Ciò nonostante i bambini fatti partorire da lei erano sani e robusti come volessero opporsi al male del luogo celebrando la vita. Ma nonostante i suoi sforzi molti dei bambini nati in quel periodo non riuscirono a sopravvivere per le dure condizioni di vita a cui erano costretti e questo l’ha tormentata a lungo: “Tra tutti i ricordi tremendi, c’è un pensiero che continua ad assalire la mia coscienza: tutti i bambini sono nati vivi. Il loro obiettivo era quello di vivere. Di loro, nel campo, ne sono sopravvissuti solo una trentina.

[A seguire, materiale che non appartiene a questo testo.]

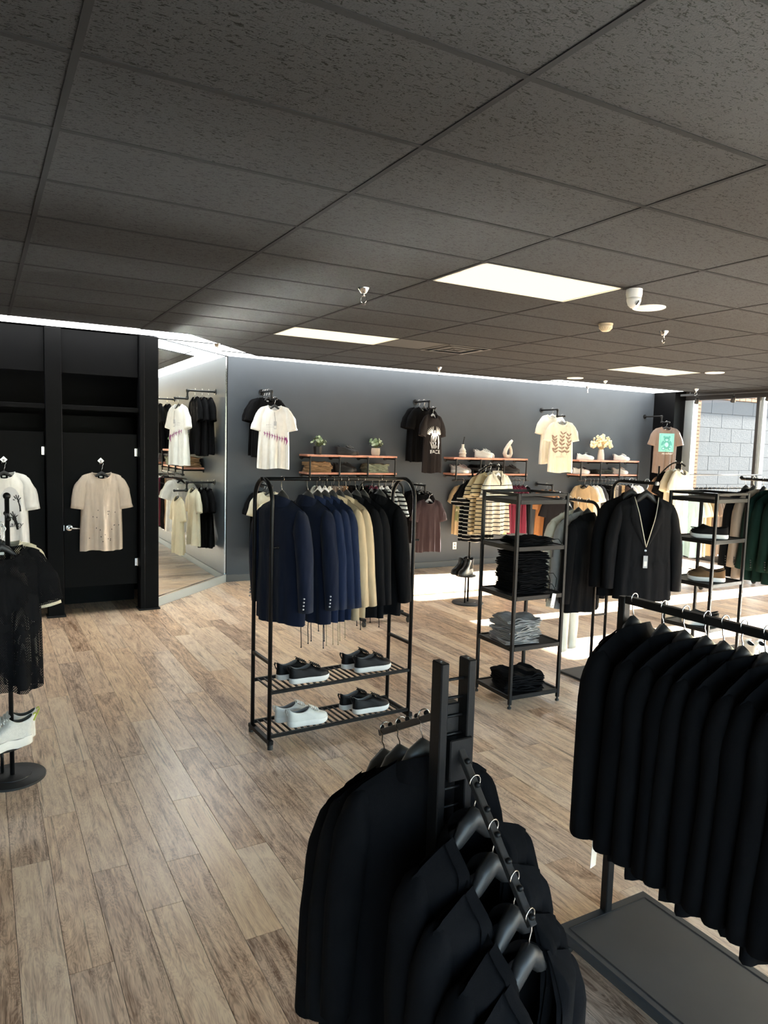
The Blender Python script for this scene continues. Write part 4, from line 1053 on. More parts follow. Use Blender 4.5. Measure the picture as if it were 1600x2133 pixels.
# ------------------------------------------------------------------ foreground suit rack at the right (long bar, platform base)
def platform_rack():
    r = thing('platform_suit_rack', 'black suit rack with square bar and wide platform base at the right edge', 'garment rack', (2.205, 0, 0))
    m = MB(); m.box((0, 1.40, .062), (.50, 1.16, .045), None, .006); m.build('platform', pmat('platform_grey', (0.045, 0.045, 0.046), 0.5, 0, .1, 4), r)
    m = MB()
    for s in (-1, 1): m.box((s*.215, 1.40, .0852), (.004, 1.08, .0012))
    m.box((0, 1.94, .0852), (.43, .004, .0012)); m.box((0, .86, .0852), (.43, .004, .0012)); m.build('platform_groove', ink_black, r)
    for x in (-.22, .22):
        for y in (.86, 1.94):
            m = MB(); m.lathe([(.022, 0), (.022, .02), (.012, .026), (.012, .045)], (x, y, 0), 12); m.build('foot_pad', rubber_black, r)
    for y in (1.955, .85):
        m = MB(); m.box((0, y, .085+.655), (.035, .035, 1.31), None, .003); m.build('post', black_metal, r)
    m = MB(); m.box((0, 1.40, 1.385), (.03, 1.08, .03), None, .003); m.build('hanging_bar', black_metal, r)
platform_rack()
hk = [1.905, 1.765, 1.672, 1.585, 1.515, 1.445, 1.365, 1.29, 1.215, 1.14, 1.06]
for i, y in enumerate(hk):
    blazer('black suit jacket, %s from the far post on the platform rack' % ORD[i], blk if i % 2 else blk2, (2.205, y, 1.402), BK+(.10, .05, 0, .02, -.03, 0, .03, -.02, .02, 0, 0)[i], 200+i, L=.80+.02*(i % 3), hw=.225, hem=.235, slv=.70, bulk=(.9, .75, .6, .6, .55, .55, .6, .6, .6, .6, .6)[i], group='jackets on the platform rack', sl_out=.012, drop=.012)
r = thing('care_tag', 'pale paper tag hanging below the first jacket on the platform rack', 'tag', (2.06, 1.90, .47), .3)
m = MB(); m.box((0, 0, -.06), (.045, .0015, .13), Matrix.Rotation(.08, 3, 'Y')); m.build('card', pmat('tag_pale', (.62, .61, .58), .8), r)
m = MB(); m.tube([(0, 0, .06), (.004, 0, .0)], .0012, 5); m.build('string', ink_black, r)

# ------------------------------------------------------------------ foreground waterfall rack
def waterfall_rack():
    r = thing('waterfall_rack', 'black two-bar rack with sloping waterfall arms in the foreground', 'garment rack', (1.127, 1.575, 0))
    for s in (-1, 1):
        m = MB(); m.box((s*.045, 0, .70), (.026, .05, 1.36), None, .003); m.build('upright', black_metal, r)
        m = MB(); m.lathe([(.004, 0), (.004, .001), (.001, .001)], (s*.045, .0, 1.38), 8); m.build('top_screw', chrome, r)
    for k in range(20):
        z = 1.325-.052*k
        m = MB(); m.tube([(-.045, 0, z), (.045, 0, z)], .0045, 8); m.build('rung', black_metal, r, True)
    m = MB(); m.box((0, 0, .012), (.50, .50, .02), None, .004); m.build('base_plate', black_metal, r)
    arms = {}
    for nm, a, b in (('near', (.012, -.02, 1.135), (.012, -.345, .815)), ('far', (-.012, .02, 1.225), (-.012, .375, 1.035))):
        m = MB(); m.bar(a, b, .020, .020, .002); arm = m.build('waterfall_arm', pmat('arm_steel', (0.06, 0.06, 0.062), 0.35, 0.7), r)
        m = MB(); m.box((a[0], a[1]*.9, a[2]-.03), (.075, .03, .12), None, .003); m.build('arm_bracket', black_metal, arm)
        m = MB(); up = Vector((0, (b[2]-a[2]), -(b[1]-a[1]))).normalized();  up = up if up.z > 0 else -up
        for k in range(7):
            p = Vector(a).lerp(Vector(b), .10+.86*k/6)+up*.014
            m = MB(); m.ball(p, .0085, 8); m.build('stop_ball', black_metal, arm, True)
        arms[nm] = (Vector(a), Vector(b))
    return Vector((1.127, 1.575, 0)), arms
wp, arms = waterfall_rack()
for i, f in enumerate((.24, .50, .78, .97)):
    p = wp+arms['near'][0].lerp(arms['near'][1], f)
    blazer('black jacket on the sloping near arm of the waterfall rack, %s from the post' % ORD[i], (blk, blk2, blk, blk2)[i], (p.x, p.y, p.z+.016), (.12, .20, .28, .28)[i], 240+i, L=.80, hw=.210, slv=.62, bulk=.8, group='jackets on the waterfall rack', hook=warm_steel, sl_out=.006, drop=.03)
for i, f in enumerate((.30, .66, .93)):
    p = wp+arms['far'][0].lerp(arms['far'][1], f)
    blazer('black jacket on the far arm of the waterfall rack, %s from the post' % ORD[i], (blk, blk2, blk)[i], (p.x, p.y, p.z+.016), BK+(-.12, .0, .1)[i], 250+i, L=.82, hw=.22, slv=.66, bulk=.85, group='jackets on the waterfall rack', hook=warm_steel, sl_out=.03, hang=pmat('hanger_charcoal', (0.05, 0.048, 0.045), 0.45))

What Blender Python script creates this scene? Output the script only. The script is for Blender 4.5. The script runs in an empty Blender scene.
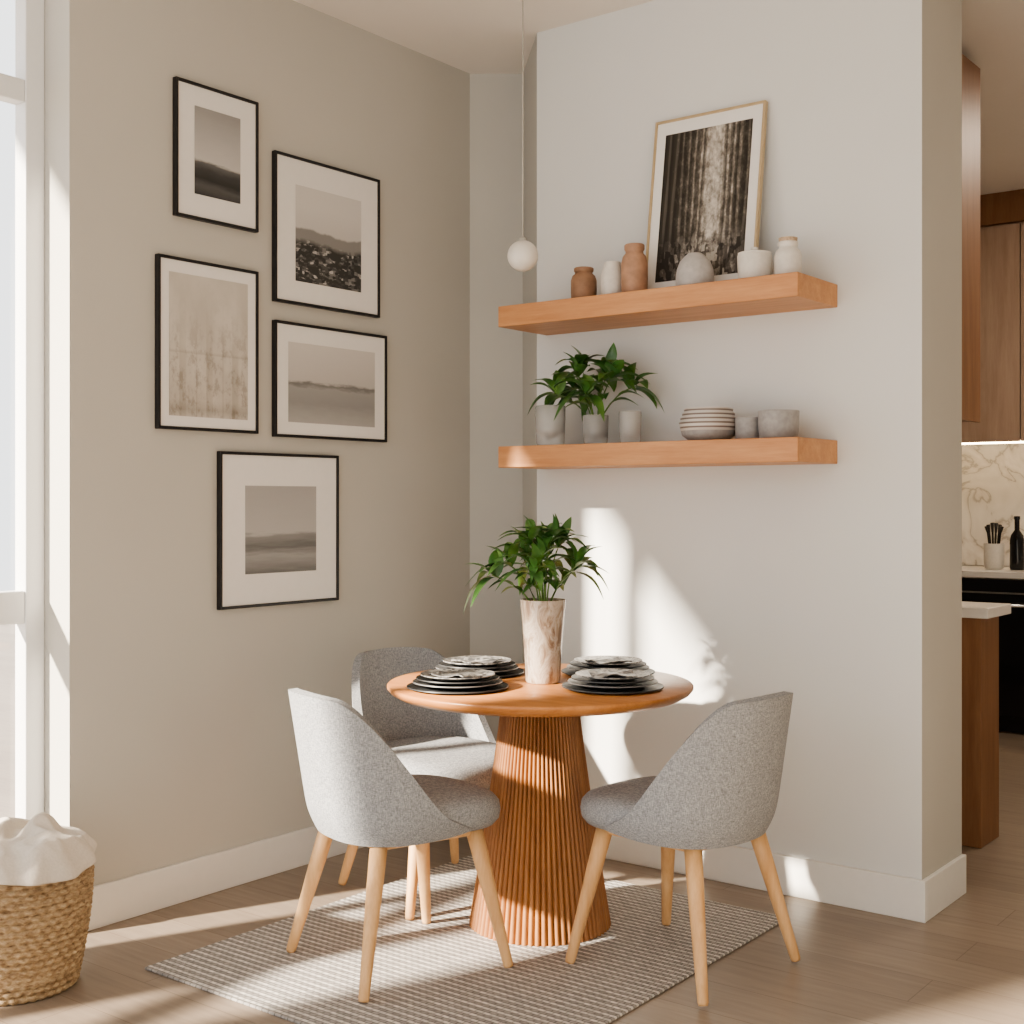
import bpy, bmesh, math, random
from mathutils import Vector, Matrix, noise
random.seed(7)
S = bpy.context.scene
COL = S.collection
pi = math.pi

# ------------------------------------------------------------------ materials
def new_mat(name):
    m = bpy.data.materials.new(name); m.use_nodes = True
    nt = m.node_tree; b = nt.nodes['Principled BSDF']
    return m, nt, b
def N(nt, t, **kw):
    n = nt.nodes.new(t)
    for k, v in kw.items(): setattr(n, k, v)
    return n
def coords(nt, kind='Object', scale=(1,1,1), rot=(0,0,0)):
    tc = N(nt, 'ShaderNodeTexCoord'); mp = N(nt, 'ShaderNodeMapping')
    mp.inputs['Scale'].default_value = scale
    mp.inputs['Rotation'].default_value = rot
    nt.links.new(tc.outputs[kind], mp.inputs['Vector'])
    return mp.outputs['Vector']
def ramp(nt, fac, stops, interp='LINEAR'):
    r = N(nt, 'ShaderNodeValToRGB'); cr = r.color_ramp; cr.interpolation = interp
    while len(cr.elements) < len(stops): cr.elements.new(0.5)
    for e, (p, c) in zip(cr.elements, stops):
        e.position = p; e.color = (c[0], c[1], c[2], 1)
    nt.links.new(fac, r.inputs['Fac']); return r.outputs['Color']
def noise_n(nt, vec, scale, detail=4, rough=0.5):
    n = N(nt, 'ShaderNodeTexNoise'); n.inputs['Scale'].default_value = scale
    n.inputs['Detail'].default_value = detail; n.inputs['Roughness'].default_value = rough
    nt.links.new(vec, n.inputs['Vector']); return n.outputs['Fac']
def bump(nt, b, h, strength=0.2, dist=0.01):
    bp = N(nt, 'ShaderNodeBump'); bp.inputs['Strength'].default_value = strength
    bp.inputs['Distance'].default_value = dist
    nt.links.new(h, bp.inputs['Height']); nt.links.new(bp.outputs['Normal'], b.inputs['Normal'])
def math_n(nt, op, a, b=None):
    m = N(nt, 'ShaderNodeMath', operation=op)
    for i, v in enumerate((a, b)):
        if v is None: continue
        if isinstance(v, (int, float)): m.inputs[i].default_value = v
        else: nt.links.new(v, m.inputs[i])
    return m.outputs[0]
def mix(nt, fac, a, b, mode='MIX'):
    m = N(nt, 'ShaderNodeMix', data_type='RGBA', blend_type=mode)
    for idx, v in ((0, fac), (6, a), (7, b)):
        if isinstance(v, (int, float)): m.inputs[idx].default_value = v
        elif isinstance(v, tuple): m.inputs[idx].default_value = (v[0], v[1], v[2], 1)
        else: nt.links.new(v, m.inputs[idx])
    return m.outputs[2]

def plain(name, col, rough=0.5, metal=0, nscale=30, var=0.06, bs=0.0):
    m, nt, b = new_mat(name)
    v = coords(nt)
    f = noise_n(nt, v, nscale)
    c = ramp(nt, f, [(0.3, tuple(x*(1-var) for x in col)), (0.7, tuple(min(1, x*(1+var)) for x in col))])
    nt.links.new(c, b.inputs['Base Color'])
    b.inputs['Roughness'].default_value = rough; b.inputs['Metallic'].default_value = metal
    if bs: bump(nt, b, f, bs, 0.005)
    return m
def wood(name, c1, c2, scale=(1.5, 14, 14), rough=0.45, bs=0.08):
    m, nt, b = new_mat(name)
    v = coords(nt, scale=scale)
    f = noise_n(nt, v, 2.2, 6, 0.6)
    f2 = noise_n(nt, v, 14, 3, 0.6)
    a = math_n(nt, 'ADD', math_n(nt, 'MULTIPLY', f, 0.75), math_n(nt, 'MULTIPLY', f2, 0.25))
    c = ramp(nt, a, [(0.33, c1), (0.5, tuple((x+y)/2 for x, y in zip(c1, c2))), (0.66, c2)])
    nt.links.new(c, b.inputs['Base Color'])
    b.inputs['Roughness'].default_value = rough
    bump(nt, b, a, bs, 0.004)
    return m

M_wall = plain('wall_paint', (0.70, 0.71, 0.705), 0.9, nscale=3, var=0.01)
M_wallL = plain('shaded_wall_paint', (0.545, 0.53, 0.49), 0.9, nscale=3, var=0.012)  # same paint as the lit wall, left wall's shade mixed into the colour
M_ceil = plain('ceiling_paint', (0.82, 0.78, 0.73), 0.95, nscale=3, var=0.01)
M_trim = plain('trim_paint', (0.78, 0.77, 0.745), 0.55, var=0.01)
M_winf = plain('window_frame_paint', (0.78, 0.79, 0.80), 0.4, var=0.01)
M_oak = wood('light_oak', (0.60, 0.34, 0.155), (0.78, 0.51, 0.27), (14, 14, 1.5))
M_table = wood('warm_oak_top', (0.44, 0.18, 0.06), (0.60, 0.28, 0.105), (1.5, 12, 12), 0.32)
M_ped = wood('warm_oak_ribbed', (0.27, 0.115, 0.042), (0.43, 0.205, 0.08), (16, 16, 1.2), 0.5)
M_shelf = wood('shelf_oak', (0.48, 0.22, 0.092), (0.64, 0.34, 0.16), (1.2, 14, 14), 0.45)
M_cab = wood('cabinet_wood', (0.40, 0.28, 0.21), (0.50, 0.37, 0.29), (12, 12, 1.0), 0.5)
M_cabd = wood('cabinet_wood_dark', (0.21, 0.10, 0.048), (0.30, 0.155, 0.078), (12, 12, 1.0), 0.5)
M_black = plain('black_frame', (0.012, 0.011, 0.012), 0.4)
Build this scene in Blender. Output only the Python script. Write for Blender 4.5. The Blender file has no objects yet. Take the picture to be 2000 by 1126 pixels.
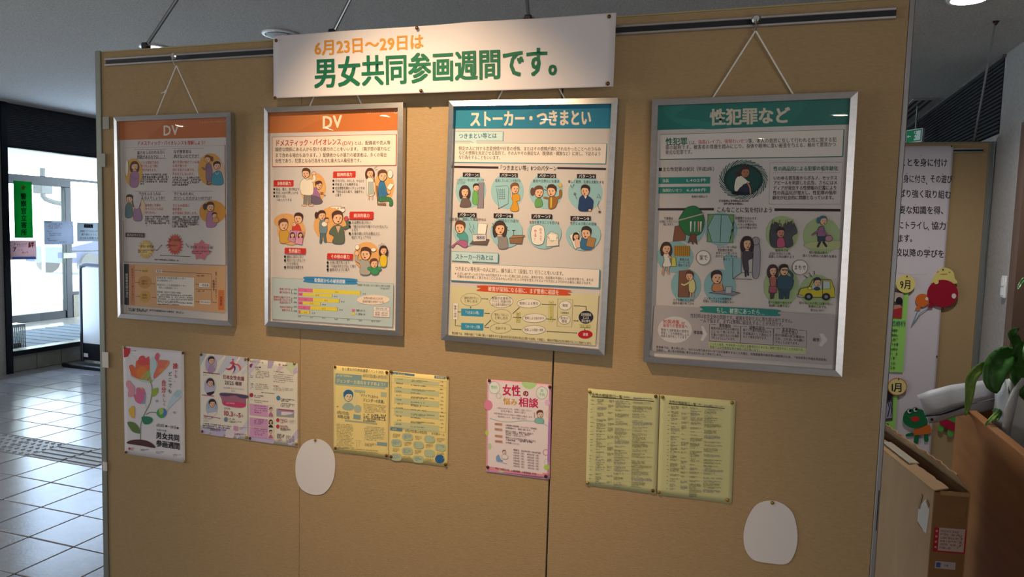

Diverse centinaia di bambini furono portati a Nakło per privare loro della nazionalità, oltre 1.500 furono annegati da Klara e Pfani, e più di 1.000 bambini sono morti di fame e di freddo”.
Di lei si ricordano tutte le donne ed i bambini sopravvissuti all’olocausto, la chiamavano ‘l’angelo della bontà’ o ‘La madre dal pigiama a righe’. Quando non era impegnata ad assistere le donne partorienti cantava, scherzava e battezzava i bambini. Uno dei sopravvissuti racconta che un giorno le arrivò una busta con del pane e lei, dopo averlo tagliato a fettine piccolissime, lo mise in un cartone e lo distribuì come un ostia.
In molti sono concordi nell’affermare che fu attraverso lei che nel braccio della morte di Auschwitz una scintilla divina illumino le tristi esistenze di quelle persone e che per merito suo riuscirono a trovare un barlume di speranza.